Beyond Delaney's exploits at the charity stripe, it has to be noted that the rest of the Hokies made 23 additional visits to the foul line. All told, Tech attempted 46 free throws and hit 38 of them; the home team needed that production, because the Hokies hit only 31 percent of their field goal attempts (15 of 49). Without free throws, Tech wouldn't have won this game. Clemson enjoyed plus-seven advantages in blocked shots (11 to 4) and offensive rebounds (17 to 10) while also dishing out 15 assists to just five for the Hokies. Yet, because Malcolm Delaney and friends were able to make such a regular procession to the foul line, they walked away with an 11-point win... and that's despite their woeful field goal shooting.

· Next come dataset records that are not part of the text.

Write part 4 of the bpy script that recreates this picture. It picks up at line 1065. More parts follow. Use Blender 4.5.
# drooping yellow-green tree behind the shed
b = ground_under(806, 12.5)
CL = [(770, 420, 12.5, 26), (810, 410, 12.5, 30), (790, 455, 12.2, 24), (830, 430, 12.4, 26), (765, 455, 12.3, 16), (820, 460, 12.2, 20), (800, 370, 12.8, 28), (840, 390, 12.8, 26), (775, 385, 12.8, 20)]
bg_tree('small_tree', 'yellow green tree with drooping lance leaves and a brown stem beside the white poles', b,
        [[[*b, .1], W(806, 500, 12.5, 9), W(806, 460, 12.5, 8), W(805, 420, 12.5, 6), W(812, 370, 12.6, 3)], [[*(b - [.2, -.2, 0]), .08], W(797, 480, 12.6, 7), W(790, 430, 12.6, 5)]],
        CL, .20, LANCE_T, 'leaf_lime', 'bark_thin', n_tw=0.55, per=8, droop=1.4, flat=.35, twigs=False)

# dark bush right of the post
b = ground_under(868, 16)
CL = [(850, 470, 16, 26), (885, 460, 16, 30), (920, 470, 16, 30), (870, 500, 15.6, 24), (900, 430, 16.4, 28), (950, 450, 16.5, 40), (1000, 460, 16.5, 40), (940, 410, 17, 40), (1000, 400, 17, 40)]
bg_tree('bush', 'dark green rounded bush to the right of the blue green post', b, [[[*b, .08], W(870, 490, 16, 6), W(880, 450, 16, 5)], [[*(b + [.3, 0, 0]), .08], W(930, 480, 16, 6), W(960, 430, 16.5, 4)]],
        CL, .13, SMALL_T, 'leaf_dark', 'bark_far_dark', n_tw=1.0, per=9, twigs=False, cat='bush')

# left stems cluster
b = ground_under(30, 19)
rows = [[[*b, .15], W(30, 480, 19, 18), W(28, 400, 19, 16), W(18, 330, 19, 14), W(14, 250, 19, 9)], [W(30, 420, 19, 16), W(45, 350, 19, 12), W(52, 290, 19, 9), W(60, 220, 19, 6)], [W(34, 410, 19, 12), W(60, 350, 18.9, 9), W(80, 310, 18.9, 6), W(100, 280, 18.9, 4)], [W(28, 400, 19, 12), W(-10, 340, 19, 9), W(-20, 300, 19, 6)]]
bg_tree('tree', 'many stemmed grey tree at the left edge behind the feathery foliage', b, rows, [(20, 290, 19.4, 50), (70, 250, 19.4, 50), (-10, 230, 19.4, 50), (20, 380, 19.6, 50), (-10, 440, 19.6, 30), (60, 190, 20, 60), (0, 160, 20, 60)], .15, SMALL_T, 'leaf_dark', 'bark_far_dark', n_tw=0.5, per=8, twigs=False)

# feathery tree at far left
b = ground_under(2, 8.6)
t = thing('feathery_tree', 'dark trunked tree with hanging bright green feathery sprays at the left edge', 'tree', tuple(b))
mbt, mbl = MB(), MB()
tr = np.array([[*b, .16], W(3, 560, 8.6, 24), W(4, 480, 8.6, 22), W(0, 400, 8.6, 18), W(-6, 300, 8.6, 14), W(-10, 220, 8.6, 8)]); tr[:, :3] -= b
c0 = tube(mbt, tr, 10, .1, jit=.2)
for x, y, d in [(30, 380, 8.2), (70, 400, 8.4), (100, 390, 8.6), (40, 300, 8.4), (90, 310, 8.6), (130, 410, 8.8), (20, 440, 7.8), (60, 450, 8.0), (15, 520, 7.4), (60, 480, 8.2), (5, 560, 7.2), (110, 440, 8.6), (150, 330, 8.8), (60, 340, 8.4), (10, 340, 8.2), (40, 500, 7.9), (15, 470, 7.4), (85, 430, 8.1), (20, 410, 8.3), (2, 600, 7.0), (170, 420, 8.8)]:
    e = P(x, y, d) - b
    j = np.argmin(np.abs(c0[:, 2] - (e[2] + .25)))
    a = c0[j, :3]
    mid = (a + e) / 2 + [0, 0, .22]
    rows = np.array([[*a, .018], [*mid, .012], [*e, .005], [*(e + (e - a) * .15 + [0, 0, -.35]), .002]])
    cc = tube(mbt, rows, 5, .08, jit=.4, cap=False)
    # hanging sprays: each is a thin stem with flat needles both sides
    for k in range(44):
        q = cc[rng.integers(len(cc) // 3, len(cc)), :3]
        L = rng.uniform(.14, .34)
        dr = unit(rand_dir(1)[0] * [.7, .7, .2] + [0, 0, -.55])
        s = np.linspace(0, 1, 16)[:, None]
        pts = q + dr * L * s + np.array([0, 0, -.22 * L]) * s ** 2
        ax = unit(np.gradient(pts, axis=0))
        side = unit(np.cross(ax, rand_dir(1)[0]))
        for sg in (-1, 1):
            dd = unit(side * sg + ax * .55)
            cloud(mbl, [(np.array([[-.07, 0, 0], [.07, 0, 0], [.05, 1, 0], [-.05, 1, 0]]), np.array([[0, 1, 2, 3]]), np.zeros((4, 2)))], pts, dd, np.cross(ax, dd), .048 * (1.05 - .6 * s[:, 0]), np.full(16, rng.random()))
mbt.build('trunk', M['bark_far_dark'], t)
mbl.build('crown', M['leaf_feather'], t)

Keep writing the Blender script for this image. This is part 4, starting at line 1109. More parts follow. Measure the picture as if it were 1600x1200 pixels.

Two extra details serve to place this game in a proper context. First, Tech shot 40 of its 46 foul shots in in the first 36 and a half minutes, meaning that the Hokies attempted only six free throws in the final 3:30 of regulation. This was not an instance in which a prolonged endgame phase fattened up Tech's free throw stats. Clemson committed fouls when this game was still competitive, and when "normal" basketball situations applied. That shows how impressive Delaney was in getting to the line, but it also revealed the extent of the Tigers' mental frailty. It's weird to say that a team played unintelligent defense on a day when it conceded just 31 percent shooting from its opponent, but that statement does indeed apply to the Tigers, who kept surrendering shooting foul after shooting foul.

The second stat which really stands out on the free throw issue - and it's connected to the first one - is that Clemson committed only six more fouls than Tech (30-24). The Hokies might have attempted 25 more foul shots than the Tigers (46 to 21), but since the foul margin was only six, it's clear that the officiating wasn't terrifically lopsided... not, at least, in terms of aggregate fouls on both sides. Tech's fouls were more situationally appropriate, while Clemson kept handing its opponent a ticket to the standstill shot 15 feet from the rim, the shot that no big man or rangy power forward can block.

Intelligence is usually thought of as something that needs to emerge on offense. On this afternoon, it was a lack of intelligent defense which sank Clemson and allowed Virginia Tech to score a second ACC win in the span of three days.